(Re)découvrez les trésors artistiques. Au-jourd’hui: Judith et Holopherne, par Le Caravage.
La légende biblique de Judith décapitant Holopherne est un thème à la mode durant la Renaissance. Les plus grands peintres de l’époque (Botticelli, Giorgione, Michel-Ange, Cranach) illustrent à leur manière l’acte héroïque de cette jeune veuve juive sauvant son peuple en tuant le général assyrien qui le menace. Toutefois, dans la pudeur maniériste de leur temps, leurs représentations éludent systématiquement le geste assassin de Judith. Lorsque Le Caravage s’attaque à cette légende en 1599, sur commande du banquier génois Ottavio Costa, il est déjà l’un des peintres les plus populaires de Rome. Son interprétation de la légende montrera à plusieurs niveaux sa volonté d’aller à l’encontre des règles et conventions de l’époque. Tout d’abord par sa perception unique de la lumière, ce fameux clair-obscur qui rendra le peintre si célèbre.
Mais surtout par son art de fixer l’instant précis: Judith assassine Holopherne dans son sommeil, le sang gicle sur l’oreiller et le drap. À la manière d’un photographe, Le Caravage nous rapproche de l’action. On peut lire les expressions des protagonistes sur leur visage: une forme de détermination mêlée de dégout chez Judith, la terreur dans le regard d’Holopherne, et une anticipation macabre chez la vieille servante, dont le visage flétri n’est pas sans rappeler les caricatures de Leonard de Vinci.
Des études radiographiques de la toile ont montré que Judith avait tout d’abord été peinte seins nus, et que sa chemise avait été ajoutée postérieurement.
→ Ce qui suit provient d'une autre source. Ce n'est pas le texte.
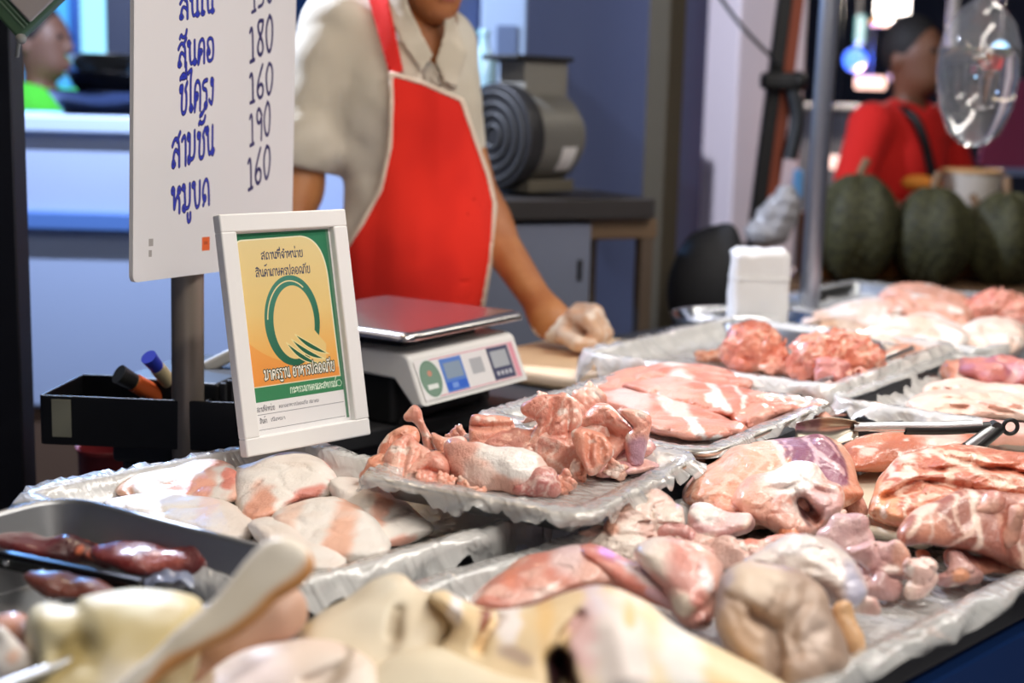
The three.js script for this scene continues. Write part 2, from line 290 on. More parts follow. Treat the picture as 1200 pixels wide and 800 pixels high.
// tray of fillets
tray('metal tray holding the long pale pink fillets', 1.575, -1.225, .41, .36, .034, zt + .045, rad(10), { rimMat: std(0xc9c2b8, .3, .9) });
liner('clear plastic sheet lining the tray of pale pink fillets', 1.575, -1.225, .392, .342, .032, zt + .045, rad(10), 17, { hang: .012, amp: .003 });
// tray of chopped meat, flat tray of slices and far tray
tray('metal tray holding the chopped red meat behind the fillets', 2.12, -1.44, .50, .42, .034, zt + .04, rad(9));
liner('white plastic sheet spread under the chopped red meat', 2.14, -1.42, .56, .46, .036, zt + .04, rad(9), 23, { hang: .05, mat: M.filmWhite, amp: .005 });
tray('metal tray of pale skin-on slabs at the far end of the table', 2.86, -1.55, .80, .60, .036, zt + .03, rad(8));
liner('white plastic sheet lining the far tray of pale slabs', 2.86, -1.55, .82, .62, .036, zt + .03, rad(8), 29, { hang: .05, mat: M.filmWhite });
tray('flat metal tray holding the pale pink slices right of the chopped meat', 2.16, -.98, .52, .36, .030, zt + .035, rad(8));
liner('white plastic sheet lining the tray of pale pink slices', 2.16, -.98, .54, .38, .032, zt + .035, rad(8), 31, { hang: .04, mat: M.filmWhite });
// front row: large tray of offcuts, tray of hams
tray('long low metal tray holding the offcuts along the front edge of the table', 1.37, -.795, 1.06, .40, .036, zt, rad(1), { flare: .02 });
liner('crumpled clear plastic sheet lining the long front tray of offcuts', 1.37, -.79, 1.06, .40, .036, zt, rad(1), 37, { hang: .018, amp: .004 });
tray('flat cream tray under the big marbled hams at the right', 1.68, -.865, .54, .27, .020, zt + .014, rad(3), { mat: std(0xeae2cc, .35), flare: .012 });
tray('low metal tray under the pale skins at the front left corner', .50, -.80, .40, .40, .03, zt, rad(0));

// ---------------------------------------------------------------- Thai lettering drawn as pen strokes (grid: body 0..10 down, marks above and below)
const o_ = (x, y, r = 1) => { const a = []; for (let k = 0; k <= 8; k++) a.push([x + r * Math.cos(k * .785), y + r * Math.sin(k * .785)]); return a; };
const KO = [[1.5, 10], [1.5, 4.2], [2.6, 3.1], [1.3, 2.2], [3, .5], [5, .5], [6.3, 2.2], [6.3, 10]];
const LO = [[[1, 2.5], [2.8, .5], [5, .7], [6.2, 2.6], [6.2, 10]], [[6, 6], [4, 4.2], [2.4, 5], [1.5, 7.6]], o_(2, 8.8)];
const RO = [[[4.6, .8], [2.5, .4], [1, 1.7], [1.6, 3.5], [3.6, 3.8], [4.3, 5], [4.3, 8.4]], o_(3.6, 8.9)];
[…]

Ce n’est probablement pas dû à un excès de pudeur de la part du Caravage, car les tétons étaient courants à l’époque.
Ayant des liens avec la contre-réforme, il s’agit sans doute d’un geste plutôt politique de sa part. Le message de lutte pour la vraie religion est plus important que d’offrir un bref moment de voyeurisme.
Pour terminer, il est intéressant de noter que ce n’est qu’en 1951 que cette toile, faisant partie de la collection Vincenzo Coppi à Rome, fut attribuée au Caravage, notamment grâce aux recherches sur l’artiste entreprises par Pico Cellini.
Au cours de sa carrière, Le Caravage n’avait semble-t-il pas pour habitude de signer ses toiles. Ainsi, une seule porte son paraphe.